London man found guilty of encouraging jihadi terrorism through YouTube videos

Gary Staples, aged 50, created seven videos consisting of photo slideshows depicting terror incidents.

A MAN HAS been found guilty in London of posting eight videos on YouTube with the intention of inspiring others to carry out terrorist acts in support of Daesh.

Gary Staples, aged 50, created seven videos consisting of photo slideshows depicting terror incidents.

One video showed photos of men firing assault rifles and fighters on horseback holding Daesh flags while leading a procession of vehicles.

Others featured images of Osama Bin Laden, Abu Bakr al-Baghdadi, the leader of Daesh, and prominent convicted UK extremists, including Anjem Choudary and Abu Hamza. Some videos called on the viewers to “Take a break, come to jihad”.

An eighth video, the only one not made by Staples, featured the logo of a media organisation used by Daesh to release propaganda material. Staples uploaded the video to his YouTube account.
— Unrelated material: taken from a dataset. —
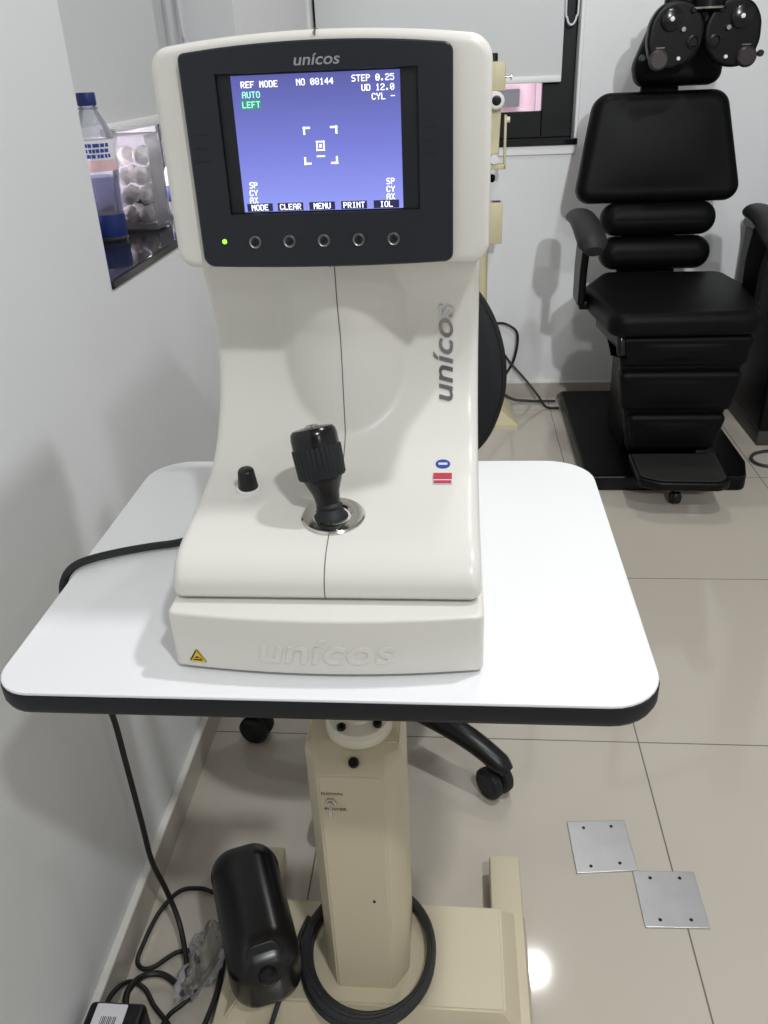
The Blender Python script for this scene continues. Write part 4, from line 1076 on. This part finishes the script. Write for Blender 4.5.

In the video, an armed man wearing camouflage says that the only path to victory is through jihad. A song playing in the video in English mentions fighting unbelievers, that they were just “maidens of paradise awaiting the martyrs”.

Staples posted the videos between May and September 2016 and had more than 1,000 followers on his account.


The UK’s Crown Prosecution Service (CPS) has argued that each video glorified violent jihad and that his intention was to encourage others to fight for Daesh.

When questioned by police, Staples denied having extremist or political views – he said the videos were only pictures with no political purpose.

During the trial, he gave evidence that he had created one of the videos, but claimed that two men he had limited details for had visited his house and must have created the remaining videos without his knowledge.

The court heard that in January 2016 he had been convicted of child cruelty after showing a young child a video of jihadist beheadings. He received a nine-month prison sentence and began publishing these videos shortly after his release.

Staples was yesterday found guilty of seven counts of encouraging terrorism as a result of his videos.

He is due to be sentenced on 28 February.

“Gary Staples created and published propaganda videos glorifying violent jihad but falsely claimed that he was not extremist,” Sue Hemming from the CPS said.

“When the prosecution presented overwhelming evidence that they were made on his electronic devices, he invented a story which the jury clearly saw through and concluded that his intention was to encourage those who viewed them to prepare or commit terror incidences.”